Does the GOP Establishment Think Ted Cruz Is a RINO in Conservative Sheep’s Clothing?

Conservatives aren’t as stark raving mad as the media loves to claim — painting them as enraged yahoos clinging to guns and religion as a means of marginalizing them — but rather, conservatives are supremely disappointed by a party that rewards its support with betrayal time and time again. It would be the definition of insanity for grassroots voters to continue doing the same thing over and over again at the ballot box, pulling the lever for the generic Republican candidate and expecting a different outcome.

Which again brings us to Ted Cruz and the slights of his Republican adversaries. Every person running for president need be somewhat ”slick,” if slick means an ability to garner wide enough political support to be considered a serious competitor for the presidency.

Every person running for president need be somewhat egotistical, if not narcissistic, to have the confidence and belief that he should be commander-in-chief of the greatest nation in the world's history.

Certainly, every person running for president need be ambitious enough to do what is necessary to rise through the ranks of power, and surely it must have been his or her aim to rise to the Oval Office for a number of years. Or did Bill Clinton just store away a picture with John F. Kennedy so he would have a fun souvenir for his grandkids?

Given that this is the reality of politics, does the D.C. Republican political class honestly believe that Marco Rubio does not share these traits? How about Jeb Bush? Or Chris Christie?

While it may be that Cruz personally grates on the GOP establishment because he challenges them and won't play ball, perhaps its key concern is that it feels that his conservatism is out of the mainstream, thus making him unelectable in a general election. If so, the establishment should make that case to the GOP primary voters — at this writing it should be noted, Cruz falls within the margin of error or better against presumed Democratic nominee Hillary Clinton in a general election.

Cruz has not specifically laid out his general election strategy, but from what we do know, it appears he is in fact echoing that of President Obama. Cruz intends to activate the most ideological part of the party base via micro-targeting, drastically increasing conservative voter turnout, rather than catering to the "middle." This challenges the conventional wisdom, and it may prove unsuccessful.

But in light of the past, the burden of proof rests on the GOP establishment to show that its strategy is any better.
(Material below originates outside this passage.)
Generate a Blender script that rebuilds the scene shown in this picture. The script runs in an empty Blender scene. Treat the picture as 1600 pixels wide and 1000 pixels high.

For it has nominated Mitt Romney and John McCain in the last two presidential elections, and seen many of its candidates successfully primaried. Resorting to ad hominem attacks against Cruz is neither a necessary nor sufficient argument for why the GOP establishment's heretofore losing formula will work in this election.

If not truly an issue of character or "electability," perhaps Republican opposition to Cruz is attributable to something else. Could it be that Republicans think that as a consequence of his being a cunning political animal Senator Cruz is a RINO in conservative sheep's clothing, seeking to dupe voters into falling for the same old milquetoast presidential candidate? Or does it come down to fear that Cruz might actually win the presidency and govern as a conservative? Perhaps it is not really about his "slickness," narcissism or ambition, but rather that all of these traits combined with his intellect might enable the most conservative candidate to triumph, even in a center-left country. If this is the case, why should a Republican Party that rests on a conservative base be afraid? Does the party not share the values and principles of its voters? Does the party feel that a conservative president threatens its political power? Does the party fear retribution?

These are questions that our party elders and their consultants ought to answer. Inquiring conservative minds would like to know.